3 MARCH 2001, Page 73

More than beloved

Simon Barnes

IT IS one of the rules of life: when a friend falls for someone who is dramatically unlike the sort of person he usually goes for, someone who is not really his type at all, then it is time to get the suit cleaned and the wedding present bought.

Something of the sort happened in the enduring love affair between Sir Donald Bradman and Australia. Bradman, who died last weekend at the age of 92 — perhaps feeling that another century would have been an inelegant tautology — is the very last person you would choose as an Australian icon.

Dennis LiIlee, yes — quite a different matter. Another cricketer, another type altogether: the larrikin gloriosus, all swagger and snarl, mouth and trousers, wild and untamed, but carrying also the aura of the great bloke, oozing boozy bonhomous teamspirit. He was one of the lads: a great lad, for all that he was a greater lad than them all.

Everything about Bradman was the antithesis of this great Australian archetype. He was small and neat. There was not an ounce of theatre about him. He had no Props like Lillee's ruffian moustache. He dropped no racy remarks. He didn't drink at all. There was a personal remoteness about him.

Lillee was the cobber as superhero, a recognisable Australian type magnified to a phantasmagorical degree. Bradman's talent was other-worldly: it put him an impossible distance ahead of all others that played the game. His talent was unreachable, and so was he,

His figures are flamboyant — six triple centuries, 37 double centuries — but not the man. He put his talent down to concentration, but it was concentration of an extreme kind, that began with the first breath of the day, perhaps the first breath of his life. And it was unrelenting.
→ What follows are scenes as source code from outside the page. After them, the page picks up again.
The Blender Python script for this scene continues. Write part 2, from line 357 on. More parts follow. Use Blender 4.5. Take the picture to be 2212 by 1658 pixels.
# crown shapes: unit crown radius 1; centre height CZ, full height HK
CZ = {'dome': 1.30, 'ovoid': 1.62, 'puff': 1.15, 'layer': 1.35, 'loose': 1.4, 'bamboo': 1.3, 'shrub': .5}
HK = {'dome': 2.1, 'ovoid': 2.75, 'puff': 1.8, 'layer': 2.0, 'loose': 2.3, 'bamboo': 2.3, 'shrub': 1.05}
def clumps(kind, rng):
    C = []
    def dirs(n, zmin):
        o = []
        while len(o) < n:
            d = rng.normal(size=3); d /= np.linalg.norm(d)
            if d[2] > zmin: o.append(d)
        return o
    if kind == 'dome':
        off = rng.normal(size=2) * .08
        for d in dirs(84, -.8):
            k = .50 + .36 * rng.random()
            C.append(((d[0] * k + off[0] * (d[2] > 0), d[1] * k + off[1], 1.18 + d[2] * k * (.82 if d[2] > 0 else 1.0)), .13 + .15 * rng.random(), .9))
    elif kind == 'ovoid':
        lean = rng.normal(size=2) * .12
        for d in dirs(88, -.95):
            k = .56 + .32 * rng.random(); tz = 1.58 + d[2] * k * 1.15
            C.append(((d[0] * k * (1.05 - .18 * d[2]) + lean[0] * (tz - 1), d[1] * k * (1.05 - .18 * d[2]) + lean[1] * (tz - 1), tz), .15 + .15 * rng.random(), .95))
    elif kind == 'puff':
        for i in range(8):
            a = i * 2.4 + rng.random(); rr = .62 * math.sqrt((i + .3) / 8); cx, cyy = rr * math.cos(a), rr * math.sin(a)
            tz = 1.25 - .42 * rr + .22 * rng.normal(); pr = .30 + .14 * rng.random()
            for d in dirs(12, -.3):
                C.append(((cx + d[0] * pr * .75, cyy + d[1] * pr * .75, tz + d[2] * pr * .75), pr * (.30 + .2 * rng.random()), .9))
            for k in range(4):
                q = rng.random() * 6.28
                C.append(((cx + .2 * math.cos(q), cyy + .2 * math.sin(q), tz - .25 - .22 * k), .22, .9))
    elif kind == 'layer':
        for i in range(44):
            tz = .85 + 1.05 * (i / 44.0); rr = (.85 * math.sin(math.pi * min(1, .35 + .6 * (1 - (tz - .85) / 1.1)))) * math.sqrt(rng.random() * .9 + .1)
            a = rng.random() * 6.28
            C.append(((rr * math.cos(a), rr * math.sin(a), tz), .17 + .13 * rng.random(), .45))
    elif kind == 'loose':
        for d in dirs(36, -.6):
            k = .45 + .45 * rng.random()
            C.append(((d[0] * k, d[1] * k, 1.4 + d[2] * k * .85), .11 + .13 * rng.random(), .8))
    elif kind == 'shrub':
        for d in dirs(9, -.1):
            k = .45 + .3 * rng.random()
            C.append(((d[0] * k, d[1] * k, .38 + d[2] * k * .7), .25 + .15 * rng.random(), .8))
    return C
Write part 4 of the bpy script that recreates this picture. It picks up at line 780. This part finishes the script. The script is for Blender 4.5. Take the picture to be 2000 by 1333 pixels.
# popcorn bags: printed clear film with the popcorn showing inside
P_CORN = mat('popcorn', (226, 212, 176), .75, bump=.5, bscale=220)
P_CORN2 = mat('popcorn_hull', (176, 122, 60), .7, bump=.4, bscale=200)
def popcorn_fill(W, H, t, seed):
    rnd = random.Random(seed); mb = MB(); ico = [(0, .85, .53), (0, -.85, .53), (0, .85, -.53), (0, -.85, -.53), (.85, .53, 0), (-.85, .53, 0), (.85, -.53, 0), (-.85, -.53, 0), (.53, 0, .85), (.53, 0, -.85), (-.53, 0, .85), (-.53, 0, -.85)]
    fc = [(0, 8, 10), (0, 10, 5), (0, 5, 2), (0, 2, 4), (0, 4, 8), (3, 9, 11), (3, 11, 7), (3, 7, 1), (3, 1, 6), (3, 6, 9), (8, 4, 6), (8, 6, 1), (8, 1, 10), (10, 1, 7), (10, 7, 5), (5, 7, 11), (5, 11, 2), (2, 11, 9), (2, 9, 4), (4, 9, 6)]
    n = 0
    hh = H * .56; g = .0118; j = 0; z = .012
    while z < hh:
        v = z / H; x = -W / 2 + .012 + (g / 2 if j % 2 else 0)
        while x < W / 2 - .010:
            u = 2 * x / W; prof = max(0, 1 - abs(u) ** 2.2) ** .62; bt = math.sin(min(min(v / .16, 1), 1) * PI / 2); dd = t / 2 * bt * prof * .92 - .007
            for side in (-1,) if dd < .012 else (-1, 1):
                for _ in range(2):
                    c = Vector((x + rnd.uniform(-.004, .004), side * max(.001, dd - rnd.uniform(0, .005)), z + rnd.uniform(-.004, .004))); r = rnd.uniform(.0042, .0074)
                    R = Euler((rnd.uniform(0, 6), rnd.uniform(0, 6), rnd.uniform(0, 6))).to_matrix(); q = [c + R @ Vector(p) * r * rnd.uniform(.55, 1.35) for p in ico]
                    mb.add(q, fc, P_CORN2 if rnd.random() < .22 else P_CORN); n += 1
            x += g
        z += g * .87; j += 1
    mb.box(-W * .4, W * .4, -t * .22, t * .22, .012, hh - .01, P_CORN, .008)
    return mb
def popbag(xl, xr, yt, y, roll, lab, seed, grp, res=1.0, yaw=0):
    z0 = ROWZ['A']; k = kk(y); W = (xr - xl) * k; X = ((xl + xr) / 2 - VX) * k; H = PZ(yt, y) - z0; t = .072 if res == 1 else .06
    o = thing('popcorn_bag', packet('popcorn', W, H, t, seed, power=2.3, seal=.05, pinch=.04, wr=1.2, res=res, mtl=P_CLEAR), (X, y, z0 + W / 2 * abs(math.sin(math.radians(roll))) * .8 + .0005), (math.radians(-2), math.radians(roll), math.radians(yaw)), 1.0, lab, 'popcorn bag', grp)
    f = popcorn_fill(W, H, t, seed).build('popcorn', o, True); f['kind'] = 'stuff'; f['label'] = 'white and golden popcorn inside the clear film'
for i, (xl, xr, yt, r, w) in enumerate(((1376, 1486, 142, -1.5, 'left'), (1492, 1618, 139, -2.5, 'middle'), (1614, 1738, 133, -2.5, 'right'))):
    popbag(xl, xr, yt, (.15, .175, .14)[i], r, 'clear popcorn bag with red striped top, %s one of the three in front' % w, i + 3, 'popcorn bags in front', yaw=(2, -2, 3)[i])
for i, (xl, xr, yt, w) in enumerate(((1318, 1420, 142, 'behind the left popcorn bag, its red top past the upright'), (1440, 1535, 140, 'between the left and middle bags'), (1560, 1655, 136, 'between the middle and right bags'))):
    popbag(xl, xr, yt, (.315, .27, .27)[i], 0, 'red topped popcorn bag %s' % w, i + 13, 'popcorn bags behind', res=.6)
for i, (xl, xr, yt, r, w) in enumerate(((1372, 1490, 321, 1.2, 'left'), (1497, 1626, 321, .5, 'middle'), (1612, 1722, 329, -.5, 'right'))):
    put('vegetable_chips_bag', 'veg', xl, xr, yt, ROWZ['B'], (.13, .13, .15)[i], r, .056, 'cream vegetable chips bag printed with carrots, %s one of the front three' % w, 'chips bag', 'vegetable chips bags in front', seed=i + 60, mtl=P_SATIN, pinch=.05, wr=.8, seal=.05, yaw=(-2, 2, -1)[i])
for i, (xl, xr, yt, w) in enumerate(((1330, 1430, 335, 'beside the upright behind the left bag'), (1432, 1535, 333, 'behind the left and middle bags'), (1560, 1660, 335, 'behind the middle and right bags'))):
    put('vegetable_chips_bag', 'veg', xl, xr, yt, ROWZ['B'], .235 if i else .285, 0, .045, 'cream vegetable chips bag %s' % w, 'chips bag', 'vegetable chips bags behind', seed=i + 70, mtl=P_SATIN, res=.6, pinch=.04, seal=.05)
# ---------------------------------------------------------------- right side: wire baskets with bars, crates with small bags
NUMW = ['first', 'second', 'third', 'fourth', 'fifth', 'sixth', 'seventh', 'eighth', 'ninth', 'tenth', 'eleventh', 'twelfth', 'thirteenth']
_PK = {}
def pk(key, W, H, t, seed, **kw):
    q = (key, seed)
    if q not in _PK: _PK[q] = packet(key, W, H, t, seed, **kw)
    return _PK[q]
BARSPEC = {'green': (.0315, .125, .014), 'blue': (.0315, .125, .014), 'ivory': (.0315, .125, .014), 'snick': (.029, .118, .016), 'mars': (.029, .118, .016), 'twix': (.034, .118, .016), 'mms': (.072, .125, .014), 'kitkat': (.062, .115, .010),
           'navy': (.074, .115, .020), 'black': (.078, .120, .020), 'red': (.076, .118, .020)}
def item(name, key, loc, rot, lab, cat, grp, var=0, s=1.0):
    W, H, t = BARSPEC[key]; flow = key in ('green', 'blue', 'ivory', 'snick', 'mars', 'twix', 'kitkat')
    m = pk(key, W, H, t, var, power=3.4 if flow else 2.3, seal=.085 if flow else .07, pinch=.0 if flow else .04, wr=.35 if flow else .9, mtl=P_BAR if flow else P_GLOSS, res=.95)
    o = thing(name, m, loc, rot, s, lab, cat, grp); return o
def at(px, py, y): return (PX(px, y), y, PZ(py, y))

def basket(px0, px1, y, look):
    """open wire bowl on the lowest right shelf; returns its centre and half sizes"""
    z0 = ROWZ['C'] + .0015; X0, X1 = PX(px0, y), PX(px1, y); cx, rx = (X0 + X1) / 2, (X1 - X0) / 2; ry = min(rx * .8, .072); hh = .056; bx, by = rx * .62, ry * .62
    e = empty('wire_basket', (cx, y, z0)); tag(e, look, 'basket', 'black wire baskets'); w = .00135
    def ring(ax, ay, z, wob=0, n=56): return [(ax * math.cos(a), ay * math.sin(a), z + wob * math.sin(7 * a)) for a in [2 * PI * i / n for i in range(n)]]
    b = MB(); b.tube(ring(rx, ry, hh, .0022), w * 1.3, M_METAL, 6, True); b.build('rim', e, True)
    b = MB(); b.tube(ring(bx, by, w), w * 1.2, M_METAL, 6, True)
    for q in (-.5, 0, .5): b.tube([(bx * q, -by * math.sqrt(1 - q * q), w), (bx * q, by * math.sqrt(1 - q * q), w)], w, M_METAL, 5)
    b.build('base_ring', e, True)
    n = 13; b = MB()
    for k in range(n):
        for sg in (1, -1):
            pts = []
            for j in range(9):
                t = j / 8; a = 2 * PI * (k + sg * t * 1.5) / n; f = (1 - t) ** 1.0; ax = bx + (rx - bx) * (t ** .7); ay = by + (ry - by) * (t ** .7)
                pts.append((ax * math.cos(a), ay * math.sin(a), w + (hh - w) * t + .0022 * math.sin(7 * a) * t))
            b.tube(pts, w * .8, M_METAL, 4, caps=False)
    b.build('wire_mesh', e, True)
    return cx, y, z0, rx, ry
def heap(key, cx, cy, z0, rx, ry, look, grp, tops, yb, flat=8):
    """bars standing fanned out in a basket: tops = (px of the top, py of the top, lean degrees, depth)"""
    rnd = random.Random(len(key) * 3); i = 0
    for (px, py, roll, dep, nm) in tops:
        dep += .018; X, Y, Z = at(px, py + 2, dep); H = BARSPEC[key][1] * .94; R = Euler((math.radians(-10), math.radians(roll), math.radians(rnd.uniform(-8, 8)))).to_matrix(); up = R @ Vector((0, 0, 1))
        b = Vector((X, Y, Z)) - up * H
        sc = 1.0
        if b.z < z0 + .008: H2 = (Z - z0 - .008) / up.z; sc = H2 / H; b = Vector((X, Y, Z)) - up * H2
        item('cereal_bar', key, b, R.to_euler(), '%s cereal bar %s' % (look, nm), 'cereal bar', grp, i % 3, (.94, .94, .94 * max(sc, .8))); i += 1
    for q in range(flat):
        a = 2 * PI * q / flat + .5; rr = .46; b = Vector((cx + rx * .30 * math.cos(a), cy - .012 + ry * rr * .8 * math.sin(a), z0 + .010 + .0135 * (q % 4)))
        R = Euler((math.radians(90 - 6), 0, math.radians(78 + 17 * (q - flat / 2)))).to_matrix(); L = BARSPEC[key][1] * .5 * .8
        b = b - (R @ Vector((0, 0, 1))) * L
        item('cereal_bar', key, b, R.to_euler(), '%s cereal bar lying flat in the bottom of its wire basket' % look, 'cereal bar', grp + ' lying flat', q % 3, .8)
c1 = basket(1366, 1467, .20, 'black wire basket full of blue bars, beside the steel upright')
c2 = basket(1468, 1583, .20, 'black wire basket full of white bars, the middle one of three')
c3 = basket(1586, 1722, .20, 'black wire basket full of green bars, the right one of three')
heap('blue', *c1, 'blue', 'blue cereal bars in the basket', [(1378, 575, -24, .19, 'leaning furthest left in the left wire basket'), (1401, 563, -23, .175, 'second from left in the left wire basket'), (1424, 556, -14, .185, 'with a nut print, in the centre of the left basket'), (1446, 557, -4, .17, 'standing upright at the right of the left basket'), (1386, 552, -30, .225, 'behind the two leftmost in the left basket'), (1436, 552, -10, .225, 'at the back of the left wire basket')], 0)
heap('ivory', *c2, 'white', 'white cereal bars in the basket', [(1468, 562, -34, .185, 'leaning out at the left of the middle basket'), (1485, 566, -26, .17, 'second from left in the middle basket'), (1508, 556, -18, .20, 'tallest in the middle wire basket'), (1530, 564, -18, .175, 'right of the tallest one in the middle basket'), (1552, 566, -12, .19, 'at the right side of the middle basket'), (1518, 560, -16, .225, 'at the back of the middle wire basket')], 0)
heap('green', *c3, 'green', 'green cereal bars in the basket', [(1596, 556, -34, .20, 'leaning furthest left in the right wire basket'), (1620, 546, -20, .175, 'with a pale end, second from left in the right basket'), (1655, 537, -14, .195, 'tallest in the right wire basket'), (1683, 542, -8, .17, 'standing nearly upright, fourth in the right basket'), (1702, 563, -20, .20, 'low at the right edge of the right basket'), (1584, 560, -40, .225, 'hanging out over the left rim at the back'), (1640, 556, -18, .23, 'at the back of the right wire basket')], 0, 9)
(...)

There was nothing open about him, nothing sunny. He was enigmatic, a personality that seemed to comprise talent and nothing else. He kept other aspects of himself back, for private use. He was not a lovable man, not, at least, in the sense that he sought to become a public love-object. But he was more than merely beloved: he became the torch-bearer for the new nation of Australia. In the 1930s he brought joy during the time of Depression. The fact that Bradman beat the Poms was part of his charm, but only a part of it. He was the best in the world at what he did, and, even then, it was pretty clear that he would be the best there would ever be. It was a cheering moment to find an Australian making an indelible mark on history.

Bradman stood for sport, which naturally inflames the passions of the larrikin. mentality. But he also stands for a quiet suburban decency that is every bit as Australian. Perhaps Bradman's inadvertent achievement was in uniting these two disparate elements in Australian life.

But there was something of Bradman that made him a misfit wherever he went. He preferred the quiet life, living towards the end almost as a recluse. It is rare for a man of an essentially withdrawn nature to attract so much public affection.

Keith Stackpole. an Australian cricketer, said that Bradman was the one player who came close to mastering the game, and that will do as well as anything for his epitaph as a cricketer. But Bradman was a very great deal more than a cricketer. At a time when Australia had nothing but hope, Bradman gave them achievement.